Just, the whole May Days shitfest...Stalin should have openly supported the CNT/FAI as well as the Republican government (I can understand him not wanting to back POUM) and to hell with the protests of the PF government in France. The Anarchists should probably have been a bit more compromising especially about military integration.
Stalin should have openly supported the CNT/FAI as well as the Republican government
I guess Stalin should've deployed Soviet armor and airforces to help fight Spanish fascism, maybe even send Soviet armaments and training cadres.
Wait no he actually did that.
The actual blame, yet again, rests on France and England chosing "neutrality" while the Italian and German fascists were running hog wild in Spain before Soviet intervention.
There can be arguments made that there could've been more done by the Soviets, if we ignore historical conditions that the Soviets faced a very real possibility of a two-front war against the Japanese imperialists in Asia and the German-Italian fascists in Europe thus having to prepare for such events, yet insofar as I've seen the Soviets did the best they could in the limited capacity that they could afford.
I'm not talking about the material support which was good and cool and I am in fact more sympathetic to Stalin in this.
But I think he does open himself to critique on his support of the USPC's position of compromise with bourgeois Republican forces and their political position of not establishing a DOtP and, more damningly, rolling back the collectivisation established by the CCMA before it's dissolution.
It is my opinion that this lack of left unity fatally weakened Republican forces on a key front and moreover robbed us of a Western European Socialist experiment.
There were good reasons for these actions, but in hindsight, I feel left unity would have been more productive.

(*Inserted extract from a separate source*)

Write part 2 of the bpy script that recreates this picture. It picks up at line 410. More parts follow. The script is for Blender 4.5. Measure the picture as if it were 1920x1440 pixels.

Pre-postscript message: Could you tell me what acronym USPC and CCMA stand for?
I disagree and stand with the decision made by the Comintern in pursuing the popular front strategy.
In the face of the contrarian trotskyite opposition and uncompromising anarchist uncooperativity, chosing to then immediately alienate the socialist, social democrat, and fellow traveler republican forces in an attempt to appease the vanity of the left opposition would've spelt a more immediate death to the Second Republic.
Trying to push the communism button when you're in a state of conflict and/ or instability is a form of dogmatism that puts the ideal ahead of the material. This was one of the bloody lessons that were learned during the Russian civil war.
Care to elaborate on the Spanish Civil War? Afaik, USSR was the only state to sell weapons to the antifascists
Just, the whole May Days shitfest...Stalin should have openly supported the CNT/FAI as well as the Republican government (I can understand him not wanting to back POUM) and to hell with the protests of the PF government in France. The Anarchists should probably have been a bit more compromising especially about military integration.
I guess Stalin should've deployed Soviet armor and airforces to help fight Spanish fascism, maybe even send Soviet armaments and training cadres.
Wait no he actually did that.
The actual blame, yet again, rests on France and England chosing "neutrality" while the Italian and German fascists were running hog wild in Spain before Soviet intervention.
There can be arguments made that there could've been more done by the Soviets, if we ignore historical conditions that the Soviets faced a very real possibility of a two-front war against the Japanese imperialists in Asia and the German-Italian fascists in Europe thus having to prepare for such events, yet insofar as I've seen the Soviets did the best they could in the limited capacity that they could afford.
this is usually true for 99 percent of events in soviet history, they did their best.
https://en.wikipedia.org/wiki/List_of_tanks_in_the_Spanish_Civil_War#Tanks_supplied_by_foreign_powers
Oh neat they had Renault, I wonder how well they worked
And they also supplied China against Japan at the same time.
I'm not talking about the material support which was good and cool and I am in fact more sympathetic to Stalin in this.
But I think he does open himself to critique on his support of the USPC's position of compromise with bourgeois Republican forces and their political position of not establishing a DOtP and, more damningly, rolling back the collectivisation established by the CCMA before it's dissolution.
It is my opinion that this lack of left unity fatally weakened Republican forces on a key front and moreover robbed us of a Western European Socialist experiment.
There were good reasons for these actions, but in hindsight, I feel left unity would have been more productive.
Pre-postscript message: Could you tell me what acronym USPC and CCMA stand for?
I disagree and stand with the decision made by the Comintern in pursuing the popular front strategy.
In the face of the contrarian trotskyite opposition and uncompromising anarchist uncooperativity, chosing to then immediately alienate the socialist, social democrat, and fellow traveler republican forces in an attempt to appease the vanity of the left opposition would've spelt a more immediate death to the Second Republic.
Trying to push the communism button when you're in a state of conflict and/ or instability is a form of dogmatism that puts the ideal ahead of the material. This was one of the bloody lessons that were learned during the Russian civil war.
United Socialist Party of Catalonia, and the Central Committee of Anti-Fascist Militias.